Affine per certi aspetti all’arte del bonsai, la tradizione del Bonseki ha un’origine totalmente nipponica. Nel periodo Kamakura (1180-1333) un monaco zen scriveva nel Bonseki-fu “le piccole pietre rappresentano bene la vastità della natura”; già all’epoca una pietra era in grado di evocare grandi paesaggi nell’immaginario giapponese e in seguito i Bonseki conobbero maggiore fama. Nel XV secolo iniziarono a diffondersi i giardini Zen fatti di sole pietre e sabbia e i Bonseki divennero il prototipo ideale per la progettazione di questi spazi. Da semplice prototipo si tramutarono in un’opera d’arte a sé stante, che ancora oggi emoziona grazie all’opera di gruppi come la Hosokawa Bonseki School che hanno conservato e trasmesso i segreti di quest’arte e a istituzioni come l’Omiya Bonsai Art Museum che alle esposizioni permanenti affianca mostre temporanee come quella dell’arte Bonseki.

Bonsai cinesi: Penjing, i paesaggi bonsai
Avete mai visto un bonsai come questo?

Penjing – Photo by wnhslCC BY 2.0

Non ci sono solo alberi, ma anche un sentiero che attraversa la foresta e alcune rocce. Ebbene, non è un vero e proprio bonsai, ma un penjing, un paesaggio in miniatura che oltre ad alberi e pietre può includere altri oggetti che vanno ad animare la scena.

Il bonsaista lavora solo con le piante, una, due o molte in un singolo vaso. Anche l’esperto di arte penjing può limitarsi a creare paesaggi con le sole piante, ma più spesso aggiunge altri elementi alla sua opera. Le pietre sono gli elementi più comuni presenti nei penjing, possono accompagnare o esaltare le forme degli alberi, in alcuni casi sono l’elemento principale della scena e sono le piante a valorizzare la roccia; a volte ci sono piccole statue, casette e altro ancora, tutto questo e molto altro è penjing.

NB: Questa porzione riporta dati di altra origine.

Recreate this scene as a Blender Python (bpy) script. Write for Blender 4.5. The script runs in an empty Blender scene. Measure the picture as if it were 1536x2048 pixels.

Esempio di Penjing, il “bonsai cinese” – Photo by Choo Yut Shing CC BY BY-NC-SA 2.0

I penjing vengono a volte definiti come i bonsai cinesi ma la storia è andata diversamente. I primi penjing risalgono almeno a 1400 anni fa, mentre solo un paio di secoli dopo alcuni monaci buddisti giapponesi sono tornati dalla Cina portando con sé alcuni penjing. Nel tempo divennero popolari anche in Giappone, dove furono chiamati bonsai e gli alberi divennero i soli elementi di queste opere d’arte.

Note
1 http://www.bonsai-art-museum.jp/en/
2 Wabi-sabi viene a volte tradotto come bellezza imperfetta, impermanente e incompleta. Su Wikipedia trovate una spiegazione più approfondita https://it.wikipedia.org/wiki/Wabi-sabi, in Japonisme di Erin Niimi Longhurst (2018, HarperCollins, Milano) c’è un capitolo utile dedicato al wabi-sabi
3 Furono duramente colpite Tokyo e Yokohama.